RECORDED DATA:

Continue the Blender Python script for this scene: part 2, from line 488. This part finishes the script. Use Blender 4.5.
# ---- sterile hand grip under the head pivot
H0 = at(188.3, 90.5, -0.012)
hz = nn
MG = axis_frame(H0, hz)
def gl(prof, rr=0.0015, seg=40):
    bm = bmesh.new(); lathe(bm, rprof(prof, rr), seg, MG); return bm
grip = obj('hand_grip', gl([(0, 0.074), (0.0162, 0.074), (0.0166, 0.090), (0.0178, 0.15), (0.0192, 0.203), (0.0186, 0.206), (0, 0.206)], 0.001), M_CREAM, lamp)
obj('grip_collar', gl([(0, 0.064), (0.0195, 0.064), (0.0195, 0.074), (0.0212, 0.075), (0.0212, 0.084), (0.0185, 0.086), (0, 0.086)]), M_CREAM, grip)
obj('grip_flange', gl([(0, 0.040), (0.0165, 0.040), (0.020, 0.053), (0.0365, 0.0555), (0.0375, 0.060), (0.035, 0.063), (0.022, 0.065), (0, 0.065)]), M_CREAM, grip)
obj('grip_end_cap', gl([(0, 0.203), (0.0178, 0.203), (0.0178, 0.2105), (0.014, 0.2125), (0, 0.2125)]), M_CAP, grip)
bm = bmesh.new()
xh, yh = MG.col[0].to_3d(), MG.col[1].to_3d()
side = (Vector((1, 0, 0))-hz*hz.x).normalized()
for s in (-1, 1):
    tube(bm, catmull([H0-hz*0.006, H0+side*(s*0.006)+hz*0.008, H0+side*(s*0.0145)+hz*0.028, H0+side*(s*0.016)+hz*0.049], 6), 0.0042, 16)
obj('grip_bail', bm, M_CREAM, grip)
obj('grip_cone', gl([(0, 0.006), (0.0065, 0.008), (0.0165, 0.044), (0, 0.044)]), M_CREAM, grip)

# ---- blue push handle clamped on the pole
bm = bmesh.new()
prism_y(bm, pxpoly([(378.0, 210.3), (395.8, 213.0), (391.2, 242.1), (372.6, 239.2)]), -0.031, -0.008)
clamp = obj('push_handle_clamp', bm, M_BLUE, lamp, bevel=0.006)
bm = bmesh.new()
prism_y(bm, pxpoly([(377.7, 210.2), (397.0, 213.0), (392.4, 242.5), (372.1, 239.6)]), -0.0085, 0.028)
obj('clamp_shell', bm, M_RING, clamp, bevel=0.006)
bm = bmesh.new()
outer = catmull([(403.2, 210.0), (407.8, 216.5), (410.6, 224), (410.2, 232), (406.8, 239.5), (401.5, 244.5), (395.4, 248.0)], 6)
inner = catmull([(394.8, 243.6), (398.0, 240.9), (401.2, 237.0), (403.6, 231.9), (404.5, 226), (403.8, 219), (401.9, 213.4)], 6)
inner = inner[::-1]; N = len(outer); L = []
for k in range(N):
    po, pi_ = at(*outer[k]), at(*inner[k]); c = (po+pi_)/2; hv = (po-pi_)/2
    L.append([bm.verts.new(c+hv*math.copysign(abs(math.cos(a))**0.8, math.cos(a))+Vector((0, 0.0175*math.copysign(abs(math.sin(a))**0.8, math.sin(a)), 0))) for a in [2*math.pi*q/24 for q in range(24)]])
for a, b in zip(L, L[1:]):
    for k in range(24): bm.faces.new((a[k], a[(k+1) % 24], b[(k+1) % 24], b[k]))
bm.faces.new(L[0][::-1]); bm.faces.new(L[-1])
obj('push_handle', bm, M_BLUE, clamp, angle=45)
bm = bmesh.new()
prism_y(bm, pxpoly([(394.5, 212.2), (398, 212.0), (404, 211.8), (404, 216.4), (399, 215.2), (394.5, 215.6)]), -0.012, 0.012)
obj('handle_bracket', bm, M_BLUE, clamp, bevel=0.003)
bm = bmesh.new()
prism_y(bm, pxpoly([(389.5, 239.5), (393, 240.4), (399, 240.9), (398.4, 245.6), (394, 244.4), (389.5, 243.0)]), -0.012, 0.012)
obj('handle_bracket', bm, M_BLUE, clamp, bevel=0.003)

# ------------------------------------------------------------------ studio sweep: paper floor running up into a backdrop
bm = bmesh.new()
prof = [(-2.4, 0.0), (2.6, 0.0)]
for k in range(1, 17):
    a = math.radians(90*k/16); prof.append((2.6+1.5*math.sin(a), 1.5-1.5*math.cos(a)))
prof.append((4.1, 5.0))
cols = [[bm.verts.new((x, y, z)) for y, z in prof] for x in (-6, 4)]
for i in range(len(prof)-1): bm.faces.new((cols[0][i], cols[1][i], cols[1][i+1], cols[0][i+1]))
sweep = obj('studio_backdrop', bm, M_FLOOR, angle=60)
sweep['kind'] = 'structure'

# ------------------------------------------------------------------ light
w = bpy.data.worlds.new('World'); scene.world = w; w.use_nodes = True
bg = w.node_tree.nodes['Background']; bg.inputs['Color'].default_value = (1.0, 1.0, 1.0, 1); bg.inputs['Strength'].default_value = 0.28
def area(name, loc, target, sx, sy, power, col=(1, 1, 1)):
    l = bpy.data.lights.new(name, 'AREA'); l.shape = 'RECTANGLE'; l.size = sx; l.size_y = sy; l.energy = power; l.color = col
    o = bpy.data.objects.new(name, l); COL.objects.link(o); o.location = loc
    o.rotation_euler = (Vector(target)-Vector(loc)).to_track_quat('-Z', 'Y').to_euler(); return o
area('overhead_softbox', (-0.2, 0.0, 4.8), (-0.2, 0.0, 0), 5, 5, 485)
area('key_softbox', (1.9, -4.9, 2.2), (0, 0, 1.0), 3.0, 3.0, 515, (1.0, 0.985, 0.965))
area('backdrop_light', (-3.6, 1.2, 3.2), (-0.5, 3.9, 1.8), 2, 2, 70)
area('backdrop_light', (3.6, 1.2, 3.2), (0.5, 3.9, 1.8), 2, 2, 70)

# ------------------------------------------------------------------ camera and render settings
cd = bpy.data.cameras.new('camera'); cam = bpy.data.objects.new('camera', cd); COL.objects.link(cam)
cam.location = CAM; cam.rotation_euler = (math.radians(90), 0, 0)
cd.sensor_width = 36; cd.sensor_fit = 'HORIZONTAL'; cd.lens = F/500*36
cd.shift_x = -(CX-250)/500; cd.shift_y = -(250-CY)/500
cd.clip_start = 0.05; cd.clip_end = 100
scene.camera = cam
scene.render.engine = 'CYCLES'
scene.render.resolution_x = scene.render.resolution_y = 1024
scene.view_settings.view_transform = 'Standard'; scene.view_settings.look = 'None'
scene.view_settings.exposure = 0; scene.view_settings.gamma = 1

TASK:
Type the whole listing again, unaltered.

RESULT:
Continue the Blender Python script for this scene: part 2, from line 488. This part finishes the script. Use Blender 4.5.
# ---- sterile hand grip under the head pivot
H0 = at(188.3, 90.5, -0.012)
hz = nn
MG = axis_frame(H0, hz)
def gl(prof, rr=0.0015, seg=40):
    bm = bmesh.new(); lathe(bm, rprof(prof, rr), seg, MG); return bm
grip = obj('hand_grip', gl([(0, 0.074), (0.0162, 0.074), (0.0166, 0.090), (0.0178, 0.15), (0.0192, 0.203), (0.0186, 0.206), (0, 0.206)], 0.001), M_CREAM, lamp)
obj('grip_collar', gl([(0, 0.064), (0.0195, 0.064), (0.0195, 0.074), (0.0212, 0.075), (0.0212, 0.084), (0.0185, 0.086), (0, 0.086)]), M_CREAM, grip)
obj('grip_flange', gl([(0, 0.040), (0.0165, 0.040), (0.020, 0.053), (0.0365, 0.0555), (0.0375, 0.060), (0.035, 0.063), (0.022, 0.065), (0, 0.065)]), M_CREAM, grip)
obj('grip_end_cap', gl([(0, 0.203), (0.0178, 0.203), (0.0178, 0.2105), (0.014, 0.2125), (0, 0.2125)]), M_CAP, grip)
bm = bmesh.new()
xh, yh = MG.col[0].to_3d(), MG.col[1].to_3d()
side = (Vector((1, 0, 0))-hz*hz.x).normalized()
for s in (-1, 1):
    tube(bm, catmull([H0-hz*0.006, H0+side*(s*0.006)+hz*0.008, H0+side*(s*0.0145)+hz*0.028, H0+side*(s*0.016)+hz*0.049], 6), 0.0042, 16)
obj('grip_bail', bm, M_CREAM, grip)
obj('grip_cone', gl([(0, 0.006), (0.0065, 0.008), (0.0165, 0.044), (0, 0.044)]), M_CREAM, grip)

# ---- blue push handle clamped on the pole
bm = bmesh.new()
prism_y(bm, pxpoly([(378.0, 210.3), (395.8, 213.0), (391.2, 242.1), (372.6, 239.2)]), -0.031, -0.008)
clamp = obj('push_handle_clamp', bm, M_BLUE, lamp, bevel=0.006)
bm = bmesh.new()
prism_y(bm, pxpoly([(377.7, 210.2), (397.0, 213.0), (392.4, 242.5), (372.1, 239.6)]), -0.0085, 0.028)
obj('clamp_shell', bm, M_RING, clamp, bevel=0.006)
bm = bmesh.new()
outer = catmull([(403.2, 210.0), (407.8, 216.5), (410.6, 224), (410.2, 232), (406.8, 239.5), (401.5, 244.5), (395.4, 248.0)], 6)
inner = catmull([(394.8, 243.6), (398.0, 240.9), (401.2, 237.0), (403.6, 231.9), (404.5, 226), (403.8, 219), (401.9, 213.4)], 6)
inner = inner[::-1]; N = len(outer); L = []
for k in range(N):
    po, pi_ = at(*outer[k]), at(*inner[k]); c = (po+pi_)/2; hv = (po-pi_)/2
    L.append([bm.verts.new(c+hv*math.copysign(abs(math.cos(a))**0.8, math.cos(a))+Vector((0, 0.0175*math.copysign(abs(math.sin(a))**0.8, math.sin(a)), 0))) for a in [2*math.pi*q/24 for q in range(24)]])
for a, b in zip(L, L[1:]):
    for k in range(24): bm.faces.new((a[k], a[(k+1) % 24], b[(k+1) % 24], b[k]))
bm.faces.new(L[0][::-1]); bm.faces.new(L[-1])
obj('push_handle', bm, M_BLUE, clamp, angle=45)
bm = bmesh.new()
prism_y(bm, pxpoly([(394.5, 212.2), (398, 212.0), (404, 211.8), (404, 216.4), (399, 215.2), (394.5, 215.6)]), -0.012, 0.012)
obj('handle_bracket', bm, M_BLUE, clamp, bevel=0.003)
bm = bmesh.new()
prism_y(bm, pxpoly([(389.5, 239.5), (393, 240.4), (399, 240.9), (398.4, 245.6), (394, 244.4), (389.5, 243.0)]), -0.012, 0.012)
obj('handle_bracket', bm, M_BLUE, clamp, bevel=0.003)

# ------------------------------------------------------------------ studio sweep: paper floor running up into a backdrop
bm = bmesh.new()
prof = [(-2.4, 0.0), (2.6, 0.0)]
for k in range(1, 17):
    a = math.radians(90*k/16); prof.append((2.6+1.5*math.sin(a), 1.5-1.5*math.cos(a)))
prof.append((4.1, 5.0))
cols = [[bm.verts.new((x, y, z)) for y, z in prof] for x in (-6, 4)]
for i in range(len(prof)-1): bm.faces.new((cols[0][i], cols[1][i], cols[1][i+1], cols[0][i+1]))
sweep = obj('studio_backdrop', bm, M_FLOOR, angle=60)
sweep['kind'] = 'structure'

# ------------------------------------------------------------------ light
w = bpy.data.worlds.new('World'); scene.world = w; w.use_nodes = True
bg = w.node_tree.nodes['Background']; bg.inputs['Color'].default_value = (1.0, 1.0, 1.0, 1); bg.inputs['Strength'].default_value = 0.28
def area(name, loc, target, sx, sy, power, col=(1, 1, 1)):
    l = bpy.data.lights.new(name, 'AREA'); l.shape = 'RECTANGLE'; l.size = sx; l.size_y = sy; l.energy = power; l.color = col
    o = bpy.data.objects.new(name, l); COL.objects.link(o); o.location = loc
    o.rotation_euler = (Vector(target)-Vector(loc)).to_track_quat('-Z', 'Y').to_euler(); return o
area('overhead_softbox', (-0.2, 0.0, 4.8), (-0.2, 0.0, 0), 5, 5, 485)
area('key_softbox', (1.9, -4.9, 2.2), (0, 0, 1.0), 3.0, 3.0, 515, (1.0, 0.985, 0.965))
area('backdrop_light', (-3.6, 1.2, 3.2), (-0.5, 3.9, 1.8), 2, 2, 70)
area('backdrop_light', (3.6, 1.2, 3.2), (0.5, 3.9, 1.8), 2, 2, 70)

# ------------------------------------------------------------------ camera and render settings
cd = bpy.data.cameras.new('camera'); cam = bpy.data.objects.new('camera', cd); COL.objects.link(cam)
cam.location = CAM; cam.rotation_euler = (math.radians(90), 0, 0)
cd.sensor_width = 36; cd.sensor_fit = 'HORIZONTAL'; cd.lens = F/500*36
cd.shift_x = -(CX-250)/500; cd.shift_y = -(250-CY)/500
cd.clip_start = 0.05; cd.clip_end = 100
scene.camera = cam
scene.render.engine = 'CYCLES'
scene.render.resolution_x = scene.render.resolution_y = 1024
scene.view_settings.view_transform = 'Standard'; scene.view_settings.look = 'None'
scene.view_settings.exposure = 0; scene.view_settings.gamma = 1